@Axis Austin,
Axis Austin wrote:
I agree with this statement and take it as evidence for God's temporality. Explaining God's timeless interactions (if God is timeless which you seem to assert) with a temporal world gets difficult. That is, the interaction between time and timelessness is difficult to understand, argue for, etc.
Yes, it is difficult. It is a metaphysical problem I am still working on.
Maybe we should not speak of direct interactions per se.
I can now envision two potential mechanisms for explaining the connection between the timeless and the timefull perspective.
1. The many worlds hypothesis of quantum mechanics. In short every quantum event leads to a new branch within the total space of all possible worldlines. All these worldlines actually exist in one big 'decisionspace' as it were.
But we live on only one of the many branches without ever knowing which one we're on. We will never know about the other timelines, they might as well not be there. We do know from which past timeline we originate. At every quantum decision point a little bit of known past is added to our timeline. But still that does not mean that the other past timelines do not exist as well somewhere out there. All we know is that we are not on one of those, only on our own.
2. The range of QM events resembles a long series of random numbers. If there were to be an inluence(or 'power') of sorts which ensured one of those strings of random numbers came up in preference to another, would we ever know about it?
Assuming a God throwing the dice ten times in a row, you get ten numbers. Now assume God repeats that experiment a thousand times and picks the best possible outcome. Can you detect that such a choice has been made? For you, inside the QM world everything still seems indeterminate. Every new day is a surprise.
And remember, if you have knowledge of the future and you can look back at us, all this quantum stuff disappears like a snowball in hell. From that point of view you receive absolute certainty.
Going back to the many worlds hypothesis it translates to knowing which worldline has been chosen.
Relativity tells you that travelling with the speed of light makes you travel forward in time relative to the rest of the universe at an infinite speed. You reach the end of time instantaneously.
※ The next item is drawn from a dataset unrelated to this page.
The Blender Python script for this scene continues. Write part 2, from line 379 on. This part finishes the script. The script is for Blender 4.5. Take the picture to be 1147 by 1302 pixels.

One flaw: time's arrow only points forward. Bringing information back from the future remains impossible.
Axis Austin wrote:Why does knowledge of all events necessitate a timeless God? Could not God be temporal and yet know past and present?
Only if God can simultaneously interact with every point on the timeline, past, present and future. Because from within your present position on the timeline itself you cannot predict the future.
Let say you were a prophet and God wanted to tell you what will happen in 2012. God will have to know what will happen. You can't predict it yourself because of the laws of QM and/or the laws of chaos dynamics.
God will have to be able to interact with a point in time in 2012 to bring that information back to you in 2008. He cannot follow the path of cause and consequence because then He will reach 2012 no sooner than you will. Prohets who only predict the present are rather useless.
Axis Austin wrote:Finally to further explain my question about God & QM: scientific/religious people have had a difficult time fitting the two together. Where does God fit into a scientific worldview? I am asking whether or not the unexplained events of the universe (which scientists account for with the uncertainty principle of Quantum Mechanics) can't be better explained as God's actions in the world.
It is supposed to be difficult. If it were not, scientists could eventually prove or disprove the existence of God. That is why we have metaphysics.
So far, every event in the physical world that we see about us has been basically subjectable to the scientific method. It is theoretically still possible that one day we will know all there is to know about the physical world. There is no reason to think that any observable phenomenon should forever remain inexplicable.
And uncertainty is really no more or less than just that: uncertainty. As in throwing dice. The theory itself is crystal clear, and it predicts uncertainty as the outcome. No magic involved.